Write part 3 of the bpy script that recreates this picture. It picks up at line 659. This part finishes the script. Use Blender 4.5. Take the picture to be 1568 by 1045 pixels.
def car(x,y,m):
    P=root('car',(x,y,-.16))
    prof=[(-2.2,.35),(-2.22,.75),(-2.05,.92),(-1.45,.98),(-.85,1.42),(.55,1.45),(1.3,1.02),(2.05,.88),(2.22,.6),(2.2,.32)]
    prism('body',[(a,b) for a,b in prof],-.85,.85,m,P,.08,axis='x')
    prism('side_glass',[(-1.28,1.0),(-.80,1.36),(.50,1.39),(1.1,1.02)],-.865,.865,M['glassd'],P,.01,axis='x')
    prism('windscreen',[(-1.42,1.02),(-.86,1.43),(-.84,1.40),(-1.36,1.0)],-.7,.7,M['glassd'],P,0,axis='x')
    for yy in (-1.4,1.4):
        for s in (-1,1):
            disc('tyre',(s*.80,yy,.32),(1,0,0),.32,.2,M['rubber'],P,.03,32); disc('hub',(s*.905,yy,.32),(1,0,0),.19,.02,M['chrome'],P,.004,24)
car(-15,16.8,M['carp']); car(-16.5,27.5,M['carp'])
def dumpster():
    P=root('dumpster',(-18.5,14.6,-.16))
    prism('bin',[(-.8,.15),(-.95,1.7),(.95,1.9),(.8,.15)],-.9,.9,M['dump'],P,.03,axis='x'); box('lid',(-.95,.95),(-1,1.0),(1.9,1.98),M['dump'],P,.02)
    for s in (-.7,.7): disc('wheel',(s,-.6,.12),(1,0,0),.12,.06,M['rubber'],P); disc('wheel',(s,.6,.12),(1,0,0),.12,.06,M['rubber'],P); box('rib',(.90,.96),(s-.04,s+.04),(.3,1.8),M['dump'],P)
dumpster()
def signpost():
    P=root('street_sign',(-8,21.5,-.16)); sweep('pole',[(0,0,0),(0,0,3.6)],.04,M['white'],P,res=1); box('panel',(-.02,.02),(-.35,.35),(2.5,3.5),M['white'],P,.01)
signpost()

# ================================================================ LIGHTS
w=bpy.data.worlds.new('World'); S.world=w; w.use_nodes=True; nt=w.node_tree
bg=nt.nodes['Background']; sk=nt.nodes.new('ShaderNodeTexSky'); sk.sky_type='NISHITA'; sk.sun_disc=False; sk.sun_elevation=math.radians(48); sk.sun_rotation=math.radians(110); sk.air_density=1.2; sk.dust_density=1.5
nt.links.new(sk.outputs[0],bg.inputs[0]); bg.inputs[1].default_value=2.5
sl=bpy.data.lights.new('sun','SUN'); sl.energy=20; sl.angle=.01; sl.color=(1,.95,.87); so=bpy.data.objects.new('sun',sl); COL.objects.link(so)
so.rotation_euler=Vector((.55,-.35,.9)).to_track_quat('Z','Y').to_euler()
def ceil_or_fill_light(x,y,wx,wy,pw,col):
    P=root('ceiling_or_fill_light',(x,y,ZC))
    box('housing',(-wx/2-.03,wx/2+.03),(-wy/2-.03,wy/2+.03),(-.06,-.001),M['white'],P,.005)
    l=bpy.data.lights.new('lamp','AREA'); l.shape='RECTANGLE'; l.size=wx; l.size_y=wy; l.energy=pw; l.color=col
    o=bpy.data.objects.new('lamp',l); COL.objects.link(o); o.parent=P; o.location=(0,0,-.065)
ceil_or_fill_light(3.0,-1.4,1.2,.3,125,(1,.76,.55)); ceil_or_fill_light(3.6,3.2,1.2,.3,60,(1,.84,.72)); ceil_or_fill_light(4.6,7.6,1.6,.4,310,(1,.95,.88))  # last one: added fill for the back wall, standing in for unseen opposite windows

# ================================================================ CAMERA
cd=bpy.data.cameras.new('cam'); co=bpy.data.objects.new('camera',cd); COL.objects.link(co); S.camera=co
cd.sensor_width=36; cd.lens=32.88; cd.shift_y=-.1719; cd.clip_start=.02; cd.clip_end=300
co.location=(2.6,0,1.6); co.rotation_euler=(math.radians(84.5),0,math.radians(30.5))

Exercise details -> Reproduce the entire listing word for word.

Task output ->
Write part 3 of the bpy script that recreates this picture. It picks up at line 659. This part finishes the script. Use Blender 4.5. Take the picture to be 1568 by 1045 pixels.
def car(x,y,m):
    P=root('car',(x,y,-.16))
    prof=[(-2.2,.35),(-2.22,.75),(-2.05,.92),(-1.45,.98),(-.85,1.42),(.55,1.45),(1.3,1.02),(2.05,.88),(2.22,.6),(2.2,.32)]
    prism('body',[(a,b) for a,b in prof],-.85,.85,m,P,.08,axis='x')
    prism('side_glass',[(-1.28,1.0),(-.80,1.36),(.50,1.39),(1.1,1.02)],-.865,.865,M['glassd'],P,.01,axis='x')
    prism('windscreen',[(-1.42,1.02),(-.86,1.43),(-.84,1.40),(-1.36,1.0)],-.7,.7,M['glassd'],P,0,axis='x')
    for yy in (-1.4,1.4):
        for s in (-1,1):
            disc('tyre',(s*.80,yy,.32),(1,0,0),.32,.2,M['rubber'],P,.03,32); disc('hub',(s*.905,yy,.32),(1,0,0),.19,.02,M['chrome'],P,.004,24)
car(-15,16.8,M['carp']); car(-16.5,27.5,M['carp'])
def dumpster():
    P=root('dumpster',(-18.5,14.6,-.16))
    prism('bin',[(-.8,.15),(-.95,1.7),(.95,1.9),(.8,.15)],-.9,.9,M['dump'],P,.03,axis='x'); box('lid',(-.95,.95),(-1,1.0),(1.9,1.98),M['dump'],P,.02)
    for s in (-.7,.7): disc('wheel',(s,-.6,.12),(1,0,0),.12,.06,M['rubber'],P); disc('wheel',(s,.6,.12),(1,0,0),.12,.06,M['rubber'],P); box('rib',(.90,.96),(s-.04,s+.04),(.3,1.8),M['dump'],P)
dumpster()
def signpost():
    P=root('street_sign',(-8,21.5,-.16)); sweep('pole',[(0,0,0),(0,0,3.6)],.04,M['white'],P,res=1); box('panel',(-.02,.02),(-.35,.35),(2.5,3.5),M['white'],P,.01)
signpost()

# ================================================================ LIGHTS
w=bpy.data.worlds.new('World'); S.world=w; w.use_nodes=True; nt=w.node_tree
bg=nt.nodes['Background']; sk=nt.nodes.new('ShaderNodeTexSky'); sk.sky_type='NISHITA'; sk.sun_disc=False; sk.sun_elevation=math.radians(48); sk.sun_rotation=math.radians(110); sk.air_density=1.2; sk.dust_density=1.5
nt.links.new(sk.outputs[0],bg.inputs[0]); bg.inputs[1].default_value=2.5
sl=bpy.data.lights.new('sun','SUN'); sl.energy=20; sl.angle=.01; sl.color=(1,.95,.87); so=bpy.data.objects.new('sun',sl); COL.objects.link(so)
so.rotation_euler=Vector((.55,-.35,.9)).to_track_quat('Z','Y').to_euler()
def ceil_or_fill_light(x,y,wx,wy,pw,col):
    P=root('ceiling_or_fill_light',(x,y,ZC))
    box('housing',(-wx/2-.03,wx/2+.03),(-wy/2-.03,wy/2+.03),(-.06,-.001),M['white'],P,.005)
    l=bpy.data.lights.new('lamp','AREA'); l.shape='RECTANGLE'; l.size=wx; l.size_y=wy; l.energy=pw; l.color=col
    o=bpy.data.objects.new('lamp',l); COL.objects.link(o); o.parent=P; o.location=(0,0,-.065)
ceil_or_fill_light(3.0,-1.4,1.2,.3,125,(1,.76,.55)); ceil_or_fill_light(3.6,3.2,1.2,.3,60,(1,.84,.72)); ceil_or_fill_light(4.6,7.6,1.6,.4,310,(1,.95,.88))  # last one: added fill for the back wall, standing in for unseen opposite windows

# ================================================================ CAMERA
cd=bpy.data.cameras.new('cam'); co=bpy.data.objects.new('camera',cd); COL.objects.link(co); S.camera=co
cd.sensor_width=36; cd.lens=32.88; cd.shift_y=-.1719; cd.clip_start=.02; cd.clip_end=300
co.location=(2.6,0,1.6); co.rotation_euler=(math.radians(84.5),0,math.radians(30.5))